The University can also be the setting that fosters a culture of encounter and of welcome for people from different cultural and religious traditions. Nour, who comes from Syria, referred to the West’s “fear” with regard to foreigners, because they could “threaten Europe’s Christian culture”. Apart from the fact that the first threat to Europe’s Christian culture comes from within Europe itself, withdrawing into oneself or into one’s culture is never the right way to give new hope or carry out social and cultural renewal. A culture is strengthened by its openness and its exchange of views with other cultures, as long as it has a clear and mature awareness of its own principles and values. I therefore encourage professors and students to experience the University as an environment of true dialogue, which neither flattens nor intensifies diversity, but opens to constructive comparison. We are called to understand and appreciate the values of others, overcoming the temptation of indifference and fear.

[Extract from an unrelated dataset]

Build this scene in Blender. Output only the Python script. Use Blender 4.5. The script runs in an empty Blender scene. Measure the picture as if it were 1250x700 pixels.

Never be afraid of encounter, of dialogue, of debate.
As you continue along your path of teaching and learning in the university, try asking yourself: is my forma mentis becoming more individualistic or more solidary? If it is more solidary, it is a good sign because you will be going against the current, but going in the only direction that has a future and that offers a future. Solidarity, which is not proclaimed in words but rather experienced concretely, creates peace and hope for all countries and for the whole world. And you, because of the fact that you work and study at university, have a responsibility to leave a positive mark on history.
I thank you wholeheartedly for this meeting and for your attention. May hope be the light which always shines on your studies and your commitment. I invoke the Lord’s blessing on each of you and your families.